From St.Louis, David Weinberg reports on some ex-cons who may actually have an advantage.
David Weinberg: In St. Louis, your chances of getting a job are better if you have served time in prison. The unemployment rate in Missouri is 8.7 percent — but for former inmates, it’s 7.9 percent, according to figures from the U.S. Probation Office.
David Kessel: In our opinion, employers that make a decision to hire formerly incarcerated individuals are really smart employers.
David Kessel is the chief operating officer for Employment Connection. It’s a St. Louis-based nonprofit that helps former inmates find stable employment. Kessel says one advantage to hiring former convicts is the $2,400 federal tax credit that companies get for every ex-offender they bring on.
Teacher: Let’s turn over to chronological resumes.
When the new sentencing guidelines go into effect, nearly 200 inmates in St. Louis will be eligible for release. Many of them will end up in this classroom.

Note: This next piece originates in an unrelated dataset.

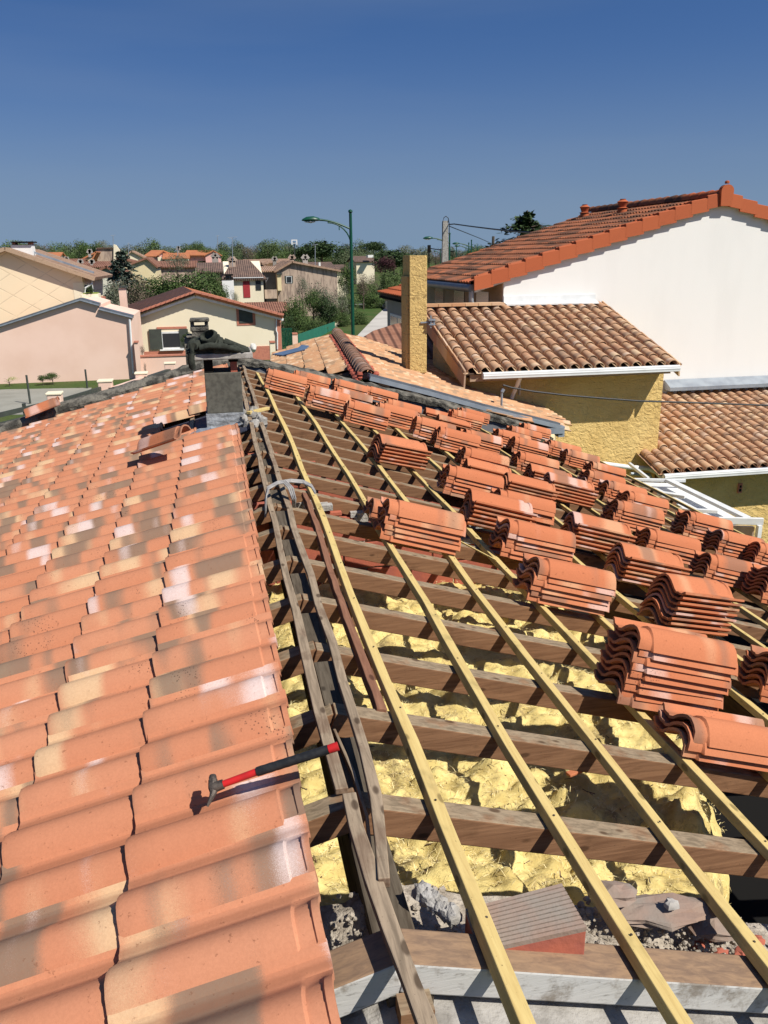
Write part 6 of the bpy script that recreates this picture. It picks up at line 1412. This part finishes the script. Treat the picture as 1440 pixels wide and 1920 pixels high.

Teacher: Chronological resume is moreso for people who tend to have a large number of jobs in a small amount of time.
On a recent afternoon, roughly 40 people are attending this training class. Across the hall in the resource center, half a dozen ex-offenders are using computers to look up job listings.
Carl Washington: Getting out of jail and trying to find a job, it’s not going to be easy. It’s really not. It’s going to take from you a willingness to let go of the ghost that’s going haunt you, telling you that can’t do it because of this felony that you got.
Carl Washington served time for fraud and he is one of Employment Connection’s success stories. He recently landed a job working as a banquet server for hotels. David Kessel says if Washington stays employed, he is two-thirds more likely to stay out prison. And that would save Missouri taxpayers a lot of money.
Kessel: It costs anywhere from $15,000 to $30,000 a year to incarcerate an individual.
The new sentencing guidelines are expected to save the federal government $200 million in prison expenses in the first five years — but only if the inmates who are released stay out of prison. That’s why several local governments around the country are looking at Missouri’s success in keeping ex-offenders out of jail and fully employed.
In St. Louis, I’m David Weinberg for Marketplace.